* _STATED PROBLEM_: Reproduce the material in full, exactly as written.

━━━━━ COLLECTED MATERIAL ━━━━━

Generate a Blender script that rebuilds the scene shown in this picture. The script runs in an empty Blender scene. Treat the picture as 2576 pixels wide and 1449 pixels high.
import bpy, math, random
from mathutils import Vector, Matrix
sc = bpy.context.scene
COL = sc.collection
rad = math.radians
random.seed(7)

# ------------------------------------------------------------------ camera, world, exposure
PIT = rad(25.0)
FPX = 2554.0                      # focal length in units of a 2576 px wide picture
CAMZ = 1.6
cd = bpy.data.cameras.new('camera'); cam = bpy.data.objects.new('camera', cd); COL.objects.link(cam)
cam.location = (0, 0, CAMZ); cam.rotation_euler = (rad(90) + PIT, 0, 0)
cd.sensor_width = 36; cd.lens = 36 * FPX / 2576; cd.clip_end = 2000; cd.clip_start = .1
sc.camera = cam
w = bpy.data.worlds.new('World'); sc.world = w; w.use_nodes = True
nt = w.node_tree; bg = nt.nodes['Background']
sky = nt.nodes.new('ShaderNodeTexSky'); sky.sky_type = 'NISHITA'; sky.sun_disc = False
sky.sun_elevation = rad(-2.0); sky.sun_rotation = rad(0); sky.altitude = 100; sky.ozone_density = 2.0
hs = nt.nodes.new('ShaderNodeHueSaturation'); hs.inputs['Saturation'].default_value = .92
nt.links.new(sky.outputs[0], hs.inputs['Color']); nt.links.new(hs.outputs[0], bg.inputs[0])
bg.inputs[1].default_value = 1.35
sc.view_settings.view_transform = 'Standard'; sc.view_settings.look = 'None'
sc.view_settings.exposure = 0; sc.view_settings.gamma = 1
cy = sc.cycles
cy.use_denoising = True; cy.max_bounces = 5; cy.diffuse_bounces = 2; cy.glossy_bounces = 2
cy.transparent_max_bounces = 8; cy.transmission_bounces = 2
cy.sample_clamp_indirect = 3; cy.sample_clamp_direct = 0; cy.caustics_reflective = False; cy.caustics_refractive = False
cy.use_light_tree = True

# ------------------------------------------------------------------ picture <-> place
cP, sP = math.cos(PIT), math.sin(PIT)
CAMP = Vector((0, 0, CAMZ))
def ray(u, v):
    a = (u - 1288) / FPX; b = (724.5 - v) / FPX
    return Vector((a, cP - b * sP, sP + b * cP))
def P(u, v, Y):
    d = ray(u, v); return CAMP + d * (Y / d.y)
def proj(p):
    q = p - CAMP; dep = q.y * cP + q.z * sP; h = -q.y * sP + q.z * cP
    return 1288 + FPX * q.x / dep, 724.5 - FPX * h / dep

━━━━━

* _THE RESPONSE_:
Generate a Blender script that rebuilds the scene shown in this picture. The script runs in an empty Blender scene. Treat the picture as 2576 pixels wide and 1449 pixels high.
import bpy, math, random
from mathutils import Vector, Matrix
sc = bpy.context.scene
COL = sc.collection
rad = math.radians
random.seed(7)

# ------------------------------------------------------------------ camera, world, exposure
PIT = rad(25.0)
FPX = 2554.0                      # focal length in units of a 2576 px wide picture
CAMZ = 1.6
cd = bpy.data.cameras.new('camera'); cam = bpy.data.objects.new('camera', cd); COL.objects.link(cam)
cam.location = (0, 0, CAMZ); cam.rotation_euler = (rad(90) + PIT, 0, 0)
cd.sensor_width = 36; cd.lens = 36 * FPX / 2576; cd.clip_end = 2000; cd.clip_start = .1
sc.camera = cam
w = bpy.data.worlds.new('World'); sc.world = w; w.use_nodes = True
nt = w.node_tree; bg = nt.nodes['Background']
sky = nt.nodes.new('ShaderNodeTexSky'); sky.sky_type = 'NISHITA'; sky.sun_disc = False
sky.sun_elevation = rad(-2.0); sky.sun_rotation = rad(0); sky.altitude = 100; sky.ozone_density = 2.0
hs = nt.nodes.new('ShaderNodeHueSaturation'); hs.inputs['Saturation'].default_value = .92
nt.links.new(sky.outputs[0], hs.inputs['Color']); nt.links.new(hs.outputs[0], bg.inputs[0])
bg.inputs[1].default_value = 1.35
sc.view_settings.view_transform = 'Standard'; sc.view_settings.look = 'None'
sc.view_settings.exposure = 0; sc.view_settings.gamma = 1
cy = sc.cycles
cy.use_denoising = True; cy.max_bounces = 5; cy.diffuse_bounces = 2; cy.glossy_bounces = 2
cy.transparent_max_bounces = 8; cy.transmission_bounces = 2
cy.sample_clamp_indirect = 3; cy.sample_clamp_direct = 0; cy.caustics_reflective = False; cy.caustics_refractive = False
cy.use_light_tree = True

# ------------------------------------------------------------------ picture <-> place
cP, sP = math.cos(PIT), math.sin(PIT)
CAMP = Vector((0, 0, CAMZ))
def ray(u, v):
    a = (u - 1288) / FPX; b = (724.5 - v) / FPX
    return Vector((a, cP - b * sP, sP + b * cP))
def P(u, v, Y):
    d = ray(u, v); return CAMP + d * (Y / d.y)
def proj(p):
    q = p - CAMP; dep = q.y * cP + q.z * sP; h = -q.y * sP + q.z * cP
    return 1288 + FPX * q.x / dep, 724.5 - FPX * h / dep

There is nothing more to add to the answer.